How do you connect intake to prioritization?
Intake and prioritization connect through a shared scoring model: the criteria you collect on the intake form are the same criteria you score in prioritization, so a request flows from submission to ranking without being re-evaluated from scratch. Intake produces the comparable list, and prioritization orders that list against capacity. Keeping the two stages aligned on one set of criteria is what turns a pile of requests into a defensible, funded portfolio.
In practice, the assess stage of intake and the scoring stage of prioritization are the same conversation viewed from two angles. Intake asks "is this worth considering?" Prioritization asks "given everything else, where does this rank and can we staff it?" When both lean on the same definitions of value, cost, and strategic fit, the handoff is seamless and nobody argues about whether a project that passed intake should suddenly be re-litigated.
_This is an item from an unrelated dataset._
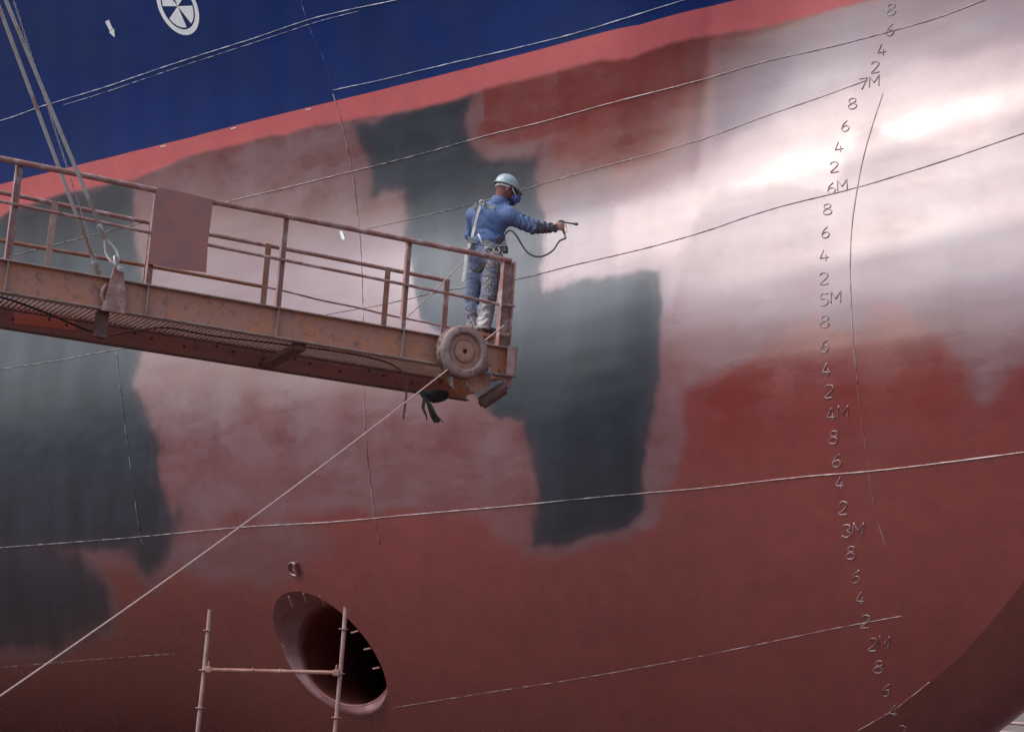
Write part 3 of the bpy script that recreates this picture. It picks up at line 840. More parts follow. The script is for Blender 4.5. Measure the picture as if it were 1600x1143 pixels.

Who owns the project intake process?
The project management office usually owns the intake process, running the form, screening requests, and convening the decision forum, while the authority to approve sits with a named owner or a portfolio governance board depending on the size of the request. Ownership matters because an intake process without a clear owner drifts back into informal channels within months. Someone has to guard the front door.
That ownership is one of the core responsibilities of a project management office. The PMO does not necessarily make every funding decision, but it owns the process that makes those decisions consistent, recorded, and visible. Where the decision rights actually sit, and how often the decision forum meets, is a governance design question covered in project portfolio governance.
Project intake process best practices
A few habits separate an intake process people respect from one they route around.
Use one channel, with no exceptions for senior people. The fastest way to kill an intake process is to let one executive skip it. The moment that happens, everyone else learns the front door is optional.
Keep the form lean. A twenty-field form gets abandoned or filled in with guesses. Capture only what changes a decision, and gather detail later for requests that survive screening.
Score against agreed criteria, not gut feel. Write down what "high value" and "high risk" mean before requests start arriving, so assessment is consistent regardless of who runs it that week.
Always close the loop. Tell requesters what happened and why, including the no answers. People accept a transparent decline far better than silence, and transparency is what keeps them using the process next time.
Review the process itself. Once a quarter, look at how many requests came in, how many were approved, and how long intake took. If approvals are near one hundred percent, the gate is not screening anything. If the process takes weeks, people will go around it.
Why a project intake process matters
Without intake, a portfolio fills with work nobody consciously chose. Teams end up overcommitted, the most strategic initiatives compete for attention with pet projects, and leadership has no clean list to prioritize because the list was never controlled. A real intake process fixes the problem at the source: it makes the act of starting work a deliberate, visible, accountable decision rather than an accident of who asked.
It also pays off downstream. Clean intake feeds clean prioritization, which feeds honest capacity planning and trustworthy reporting. The discipline you install at the front door shows up everywhere later. Get intake right and the rest of the portfolio operating model has something solid to stand on. Skip it, and every later stage inherits the chaos you refused to filter.